The photographs shot all over the world look like the images of a single super-metropolis. That cultural identity, within the phenomenon of globalisation – no matter how ardently pursued in the relentless, worldwide production of archetonic landmarks is nothing but an idée-fixe, is clearly underlined by Wilschut with these photographs. But such a rational (or moralistic) note does not touch upon the essence of his work. That core, the soul of the work, is rather poetic and dreamy, evoking associations with the invisible cities by Italo Calvino.
In his book Le Città Invisibili (The Invisible Cities, 1972) the Italian author has the medieval explorer Marco Polo report about his journeys to the powerful emperor Kublai Khan. In brief fragments, Polo tells the emperor about the fifty five cities he has visited in his vast empire. The cities bear names such as Eufemia, Tecla, Filide, Pirra, Eusapia and Isidora. Somewhere during his recite, the emperor begins to notice that Marco Polo’s cities all resemble one another. He then realises that he is listening to places that do not exist in reality, to stories about imaginary cities. When the emperor addresses Marco Polo about this matter, Calvino lets Polo answer: ‘Cities are like dreams: you can dream of anything you can imagine, but the most unexpected dream is a rebus hiding desire, or quite the opposite, a fear. Cities, like dreams, are built from desires and fears, although the thread of their story is secret, their rules absurd, the perspectives deceitful, and one matter always hides another. (…) In a city, you do not enjoy seven or seventy-seven wonders, but rather the answers it provides to your question.’

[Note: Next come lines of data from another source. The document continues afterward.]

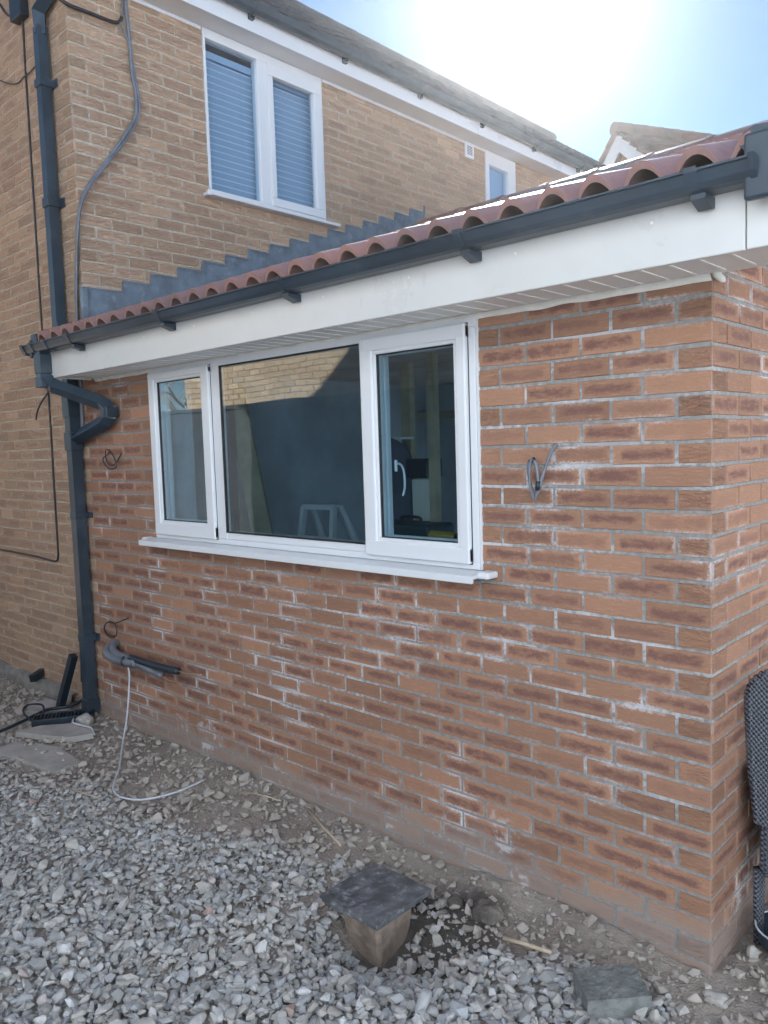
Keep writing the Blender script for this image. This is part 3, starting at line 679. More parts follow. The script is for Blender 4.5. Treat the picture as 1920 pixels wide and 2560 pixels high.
dr = thing('power_drill', (-1.88, .95, 1.1), 'yellow power drill lying inside behind the bottom right corner of the window', 'drill')
h = MB(); h.tube([(-1.93, .95, 1.22), (-1.77, .97, 1.22)], .035, 12, radii=[.036, .03]); h.box(-1.87, -1.83, .93, .97, 1.06, 1.20, .008, ); h.box(-1.90, -1.80, .91, .99, .98 + .0, 1.06, .008); h.build('drill_body', M['yellow'], dr); h = MB(); h.tube([(-1.77, .97, 1.22), (-1.72, .975, 1.22)], .018, 10, radii=[.02, .01]); h.build('chuck', M['black'], dr)
wb = thing('workbench', (-2.1, 1.1, .02), 'low workbench inside under the right pane carrying the case and carton', 'workbench')
MB().box(-2.6, -1.6, .85, 1.45, .94, .978, .004).build('bench_top', M['wood'], wb)
for x in (-2.55, -1.66):
    for y in (.90, 1.40): MB().box(x, x + .04, y - .02, y + .02, .02, .94).build('leg', M['alu'], wb)
# dark coat-like shape hanging from a post
co = MB(); rg = random.Random(3); V = []; n = 20; m_ = 24
for i in range(n):
    t = i / (n - 1); z = 1.80 - .78 * t; wd = .155 * min(1, (t * 6) ** .5 if t < .17 else 1) * (1 + .10 * math.sin(t * 2.2)); 
    for j in range(m_):
        a = 2 * math.pi * j / m_; rr = wd * (1 + .05 * math.sin(5 * a + t * 3)); V.append((-2.52 + rr * math.cos(a), 1.28 + .45 * rr * math.sin(a), z))
F = [[i * m_ + j, i * m_ + (j + 1) % m_, (i + 1) * m_ + (j + 1) % m_, (i + 1) * m_ + j] for i in range(n - 1) for j in range(m_)] + [list(range(m_))[::-1], list(range((n - 1) * m_, n * m_))]
tag(obj('hanging_coat', V, F, M['darkcloth'], None, True), 'dark round-shouldered coat hanging inside behind the left of the right pane', 'coat')
MB().box(-2.53, -2.51, 1.28, 1.50, 1.785, 1.80).build('coat_hook', M['alu'], bpy.data.objects['hanging_coat'])

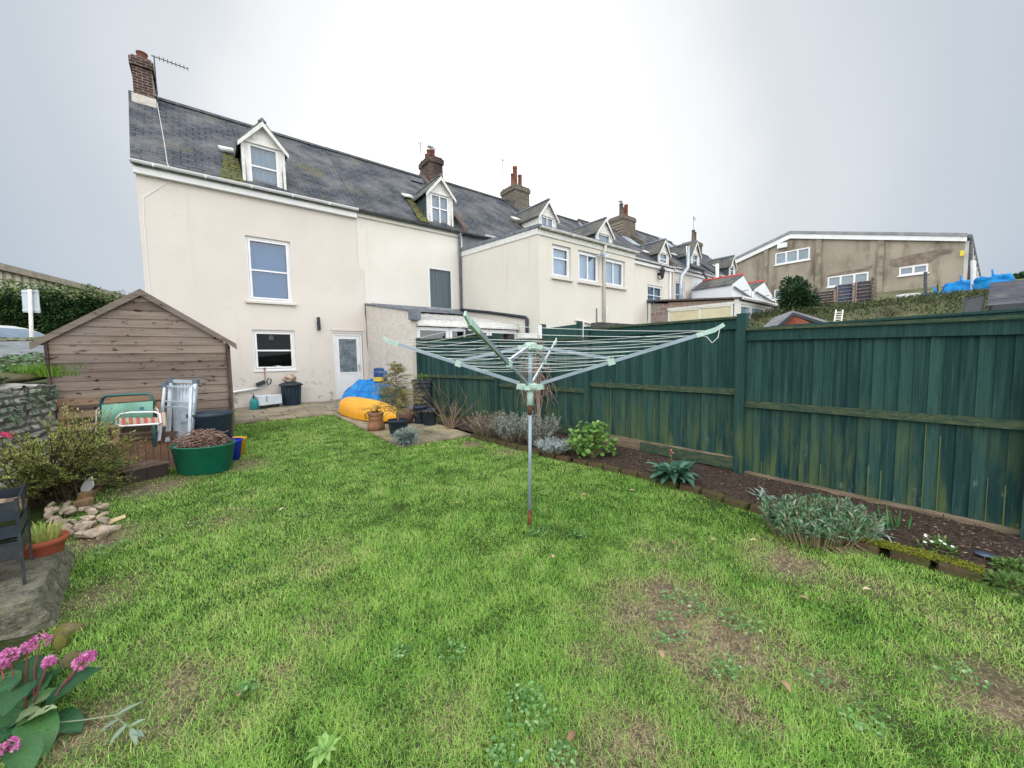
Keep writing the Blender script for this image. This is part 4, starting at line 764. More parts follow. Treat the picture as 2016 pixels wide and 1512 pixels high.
mb = MB(); mb.box(H(5.64, 6.2, 0), H(9.2, 5.9, 2.5)); mb.v = [v+Vector((0, 0, .05*mnoise.noise(v*3))) for v in mb.v]; o = mb.build('stone_wall', M('dark mossy stone', c8(92, 90, 88), c8(70, 70, 70), 6, .95, .2, bmp=.8, bs=12), None); tag(o, 'dark stone garden wall in front of the flat-roofed extension', 'wall')
mb = MB(); mb.box(H(3.0, 6.0, .2), H(3.36, 5.8, 2.02)); mb.box(H(2.97, 6.03, 2.02), H(3.4, 5.77, 2.14)); o = mb.build('chimney_box', MT['oldwhite'], None); o.name = 'utility_box'; tag(o, 'white utility box with a dark lid beside the green gate', 'box'); 
# ------------------------------------------------------------------ rotary clothes dryer
P0 = H(-.965, 10.69, gz(10.69)); X0, Y0 = SIDE, FLAT
rd = thing('rotary_clothes_dryer', 'four-armed grey rotary clothes dryer open in the middle of the lawn', 'clothes dryer', P0)
lean = SIDE*.018
def pp(z): return P0+Vector((0, 0, z))+lean*z
ALB = M('greyish blue aluminium', c8(150, 164, 176), c8(134, 150, 162), 6, .4, .5, metal=.25)
mb = MB(); mb.tube([pp(0), pp(1.14)], .0165, 12); mb.tube([pp(1.2), pp(1.64)], .02, 12); mb.build('pole', ALB, rd, smooth=True)
RUST = M('rust', c8(120, 72, 50), c8(72, 50, 44), 14, .9, .2, c3=c8(160, 130, 104), s3=6)
for a, b_ in ((-.05, .16), (1.03, 1.12)): mb = MB(); mb.tube([pp(a), pp(b_)], .0178, 12); mb.build('rusty_sleeve', RUST, rd, smooth=True)
MINT = M('mint plastic', c8(182, 206, 198), c8(164, 190, 182), 9, .6, .3)
mb = MB(); mb.tube([pp(1.12), pp(1.26)], .027, 12); mb.build('collar', MINT, rd, smooth=True)
e1 = (SIDE*.955-FLAT*.298).normalized(); e2 = (-SIDE*.262-FLAT*.965).normalized(); dirs = [e1, e2, -e1, -e2]; RA = 1.47; z0, z1 = 1.285, 1.735
def ap_(d, r): return pp(z0+(z1-z0)*r/RA)+d*r
mb = MB(); mb.lathe([(.06, -.03), (.075, -.01), (.075, .02), (.05, .03)], pp(1.285), 8)
for d in dirs: mb.beam(pp(1.28)+d*.05, pp(1.29)+d*.12, .045, .05)
mb.build('hub', MINT, rd)
mb = MB(); mb.lathe([(.045, -.035), (.06, -.02), (.06, .02), (.03, .035)], pp(1.645), 8)
for d in dirs: mb.beam(pp(1.64)+d*.04, pp(1.63)+d*.11, .04, .04)
mb.build('top_hub', MINT, rd)
for d in dirs:
    mb = MB(); mb.beam(ap_(d, .1), ap_(d, RA-.02), .018, .029); arm = mb.build('arm', ALB, rd)
    mb = MB(); mb.beam(ap_(d, RA-.13), ap_(d, RA), .025, .036); mb.beam(ap_(d, RA), ap_(d, RA+.06)+Vector((0, 0, .02)), .012, .03); mb.build('end_cap', MINT, arm)
    mb = MB(); mb.beam(ap_(d, .67), ap_(d, .725), .03, .055); mb.build('bracket', MINT, arm)
    mb = MB(); mb.beam(pp(1.63)+d*.1, ap_(d, .69)+Vector((0, 0, .03)), .018, .026); mb.build('strut', ALB, rd)
LINE = M('washing line', c8(214, 222, 222), None, 3, .5)
for i in range(9):
    r = .46+i*.118
    mb = MB()
    for k in range(4):
        a, b_ = ap_(dirs[k], r)+Vector((0, 0, .015)), ap_(dirs[(k+1) % 4], r)+Vector((0, 0, .015)); sag = .008+.012*random.random()
        mb.tube([a.lerp(b_, q)-Vector((0, 0, sag*4*q*(1-q))) for q in (0, .25, .5, .75, 1)], .0019, 4, cap=False)
    mb.build('washing_line', LINE, rd)
mb = MB(); tipr = ap_(e1, RA); mb.tube([tipr+e1*.03, tipr+e1*.02-Vector((0, 0, .06)), tipr-e1*.02-Vector((0, 0, .10)), tipr-e1*.06-Vector((0, 0, .05)), tipr-e1*.1-Vector((0, 0, .045))], .003, 4); mb.build('loose_end', LINE, rd)
# ------------------------------------------------------------------ left side: shed, wall, fence, road, car, hedge
def dpt(u, d, z): # point above pixel column u at forward distance d with height z
    p = px(u, 720, d); q = px(u, 700, d); t = (z-p.z)/(q.z-p.z); return p.lerp(q, t)
BR = px(454, 800, 6.6); ang = R(-3.5); ex = Vector((math.cos(ang), math.sin(ang), 0)); ey = Vector((-ex.y, ex.x, 0))
W_ = 2.03; zb = .12; ze = 1.90; zp = 2.63; BRg = Vector((BR.x, BR.y, zb)); BL = BRg-ex*W_
sd = thing('garden_shed', 'weathered brown clapboard shed with its gable end to the lawn', 'shed', BRg-ex*W_/2)
def boardmat(name, a, b_, knot, swz=(1, 1, 1)):
    mt, t, b = base_mat(name, .85, .2); oc = coord(t); f = attr(t); st = coord(t, (.7, .7, 9))
    c = mix(t, f, a, b_); c = mix(t, noise_fac(t, st, 2.6, 6, .4, .7), c, mix(t, .45, c, (.03, .02, .02, 1))); c = mix(t, noise_fac(t, coord(t, (1.2, 1.2, 2.5)), 6.5, 3, .62, .68), c, knot)
    c = mix(t, noise_fac(t, oc, 1.1, 4, .5, .75), c, c8(130, 122, 118)); t.links.new(c, b.inputs['Base Color']); bump(t, b, noise_fac(t, st, 8, 6, .2, .8), .35, .01); return mt
SHM = boardmat('weathered clapboard', c8(146, 131, 119), c8(110, 98, 90), c8(48, 42, 44))
mb = MB(); z = zb; hb = .132; rise = (zp-ze)/(W_/2)
while z < zp-.02:
    zt = min(z+hb, zp); x0 = 0 if z < ze else (z-ze)/rise; x1 = 0 if zt < ze else (zt-ze)/rise
    if x0 < W_/2-.02:
        p = [BL+ex*x0, BL+ex*(W_-x0), BL+ex*(W_-x1), BL+ex*x1]; o1, o2 = -ey*.022, -ey*.008
        a, b_, c, d_ = p[0]+o1, p[1]+o1, p[2]+o2, p[3]+o2
        for q, zz in ((a, z+.004), (b_, z+.004), (c, zt+.004), (d_, zt+.004)): q.z = zz
        mb.add([a, b_, c, d_, a+ey*.02, b_+ey*.02, c+ey*.006, d_+ey*.006], [(0, 1, 2, 3), (0, 4, 5, 1), (3, 2, 6, 7)], random.random())
    z += hb
DP = 2.6
for s in (0, W_): a = BL+ex*s; mb.quad(a, a+ey*DP, a+ey*DP+Vector((0, 0, ze-zb)), a+Vector((0, 0, ze-zb)))
a = BL+ey*DP; mb.add([a, a+ex*W_, a+ex*W_+Vector((0, 0, ze-zb)), a+ex*W_/2+Vector((0, 0, zp-zb)), a+Vector((0, 0, ze-zb))], [(0, 1, 2, 3, 4)]); mb.build('wall', SHM, sd)
mb = MB(); up = Vector((0, 0, 1)); ap = BL+ex*W_/2+up*(zp-zb+.035); ov = .13
for sg in (-1, 1):
    e_ = ap+ex*sg*(W_/2+ov)-up*(rise*(W_/2+ov)); mb.prism([ap-ey*.05, e_-ey*.05, e_+ey*(DP+.06), ap+ey*(DP+.06)], up*.022)
mb.build('roof', M('mineral felt', c8(96, 96, 96), c8(76, 78, 80), 8, .95), sd)
mb = MB()
for sg in (-1, 1):
    e_ = ap+ex*sg*(W_/2+ov+.01)-up*(rise*(W_/2+ov+.01)); mb.prism([ap-ey*.052+up*.026, e_-ey*.052+up*.026, e_-ey*.052-up*.065, ap-ey*.052-up*.075], -ey*.02, .2)
mb.build('bargeboard', boardmat('grey bargeboard', c8(126, 116, 106), c8(112, 104, 98), c8(70, 64, 60)), sd)
TRM = boardmat('dark trim', c8(82, 64, 60), c8(70, 58, 56), c8(40, 36, 36))
for s in (.0, W_): mb = MB(); a = BL+ex*s-ey*.03; mb.beam(a, a+up*(ze-zb-.02), .045, .035, up=ex); mb.build('corner_trim', TRM, sd)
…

The same is valid for Hans Wilschut. Of all the cities he photographs, their individual appearance does not really matter in the end. It is all about their being, their existence. Together, the images, zooming in and out, form one lyrical city, an inner urban scenery cut loose from place and time. In the photographic works by Wilschut we see the city beyond its palisade of glass, steel and concrete. Here it shows its true essence: as the materialised memory of the desires and fears of men. Of the many answers, this is the most intriguing one we can obtain.